There is a moment in every transition that doesn’t get talked about enough. It comes after the unraveling but before the reassembly. After the loss, but before the clarity. It is after you’ve begun the work, the process, but before you’ve reached your goal. It’s the in-between—the space where your old identity no longer fits, and your new one hasn’t fully arrived.


This space can feel disorienting. You might not know what to call yourself, what to move toward, or how to make decisions without the story you once used to anchor your life. The roles, titles, relationships,  and even your values feel fragile. Or worse, everything you were seems irrelevant, lost. And yet, you’re still here—not gone, just changing… becoming. Jospeh Campbell’s Hero’s Journey calls this The Abyss; his Cosmogenic Cycle refers to this as Dissolution. This space, this time, is where the hero, the world, loses everything, but there is a rebirth.


Carl Jung wrote that the “privilege of a lifetime is to become who you truly are,” but he never said it would be clear, clean, or linear. Novelists write a clear linear story (most of them time) with pacing, sequence, and themes planned out. Rarely do our lives follow such a clean, well-shaped progression, and most of the time we don’t recognize lessons as we grow through them. It’s through reflection that we experience deep learning about ourselves and our transformations.

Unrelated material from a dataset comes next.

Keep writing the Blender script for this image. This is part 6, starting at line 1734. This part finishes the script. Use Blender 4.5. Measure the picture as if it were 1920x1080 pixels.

In my own experience, identity doesn’t shift through insight alone. It shifts through lived tension—through being in that uncomfortable space between who we were and who we’re becoming. And that space is rarely silent. It’s full of questions:


• Am I allowed to change this much?

• What happens if people don’t recognize me?

• What happens if I don’t recognize myself?


These are not problems to fix. They are the invitations. This is the threshold Joseph Campbell wrote about: the point where the old world fades and the new one hasn’t taken form. Not everyone crosses it; some turn back and some freeze. But for those who stay, something subtle happens: you begin to listen in new ways, you begin to make new space, and over time, you start to hear a quieter voice. It may not be the voice of certainty or conviction, but the voice of something more honest—something true to you.


You realize you’re not rebuilding the old self—you’re building something truer, something that fits your new “you.” You can’t be certain of who that will be, or what identities you will relate to, but, if you lean into it, you’ll feel that it fits.


Jessica Dore writes about transformation as a process of loosening our grip on who we think we’re supposed to be, in order to make room for who we really are. That process often looks like breakdown before it looks like clarity. Gabor Maté reminds us that identity shaped around survival and attachment often has to collapse before authenticity can emerge. Identity shaped around purpose, meaning, and listening brings a sense of authenticity.


If you’re in that space now—if you feel stretched between two selves, uncertain of where you stand—know that nothing is wrong with you. This is the work. This is the crossing. Listen to yourself and you’ll become the part of you that is ready to emerge from the abyss. You’ll become a truer you.


Reflection:


What parts of your identity feel like they’re falling away?

What might emerge if you stopped rushing to define yourself—and started listening to what’s already shifting inside you?